A solid first half to 31 December 2025 saw the REIT report with revenue from ordinary activities rising 2.0% to $195.8 million and net profit attributable to members more than doubling to $180.0 million.
Funds from operations - a key measure of underlying performance - increased 4.0% to $91.4 million, which supported a higher interim distribution of 6.9 cents per security and a 5.8% lift in net tangible assets per security to $2.56.
Basic earnings per security climbed 118.3% to 15.5 cents, while weighted average FFO per security edged up 3.9% to 7.9 cents, reflecting improved earnings quality.

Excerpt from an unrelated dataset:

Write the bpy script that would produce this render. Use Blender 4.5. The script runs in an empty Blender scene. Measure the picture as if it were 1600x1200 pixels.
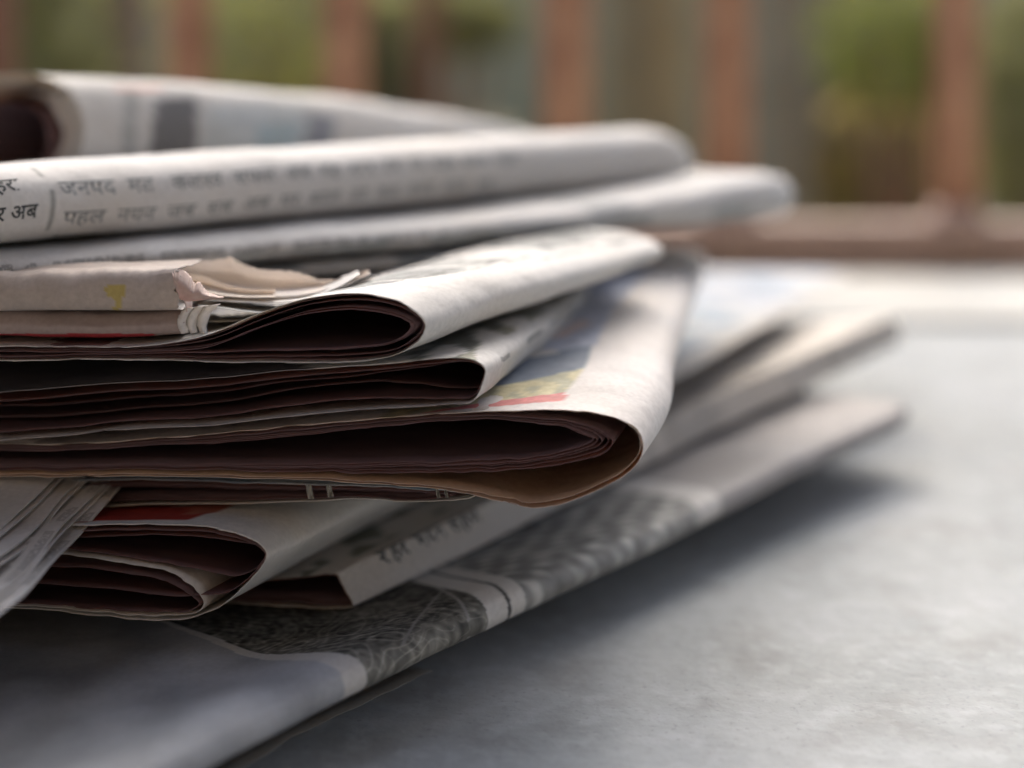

Meanwhile, management’s decision to suspend the Distribution Reinvestment Plan suggests a preference for cash payouts during the period.
Commenting on today’s market update, management told the market that the REIT remain concentrated on delivering defensive, resilient cash flows to support secure and growing distributions.
To achieve this, the REIT will focus on:
- Improving comparable NOI through strong leasing, increased fixed rent reviews and proactive expense management.
- Curating its portfolio through selective acquisitions and disposals.
- Reinvesting in our centres to drive value.
- Growing our funds under management.
- Maintaining a proactive approach to capital management.
Mid-January the REIT told the market that Greg Chubb will commence as CEO and managing director on 9 March 2026.
The REIT delivered a strong FY25 result, featuring a statutory net profit after tax of $212.5 million and an increase in assets under management to $5.2 billion.
Region Group has a market cap of $2.7 billion; the share price is up 10% in one year and up 4% in the last week.
The stock’s shares are in a downtrend confirmed by multiple indicators.
Consensus is Hold.
This article does not constitute financial or product advice. You should consider independent advice before making financial decisions.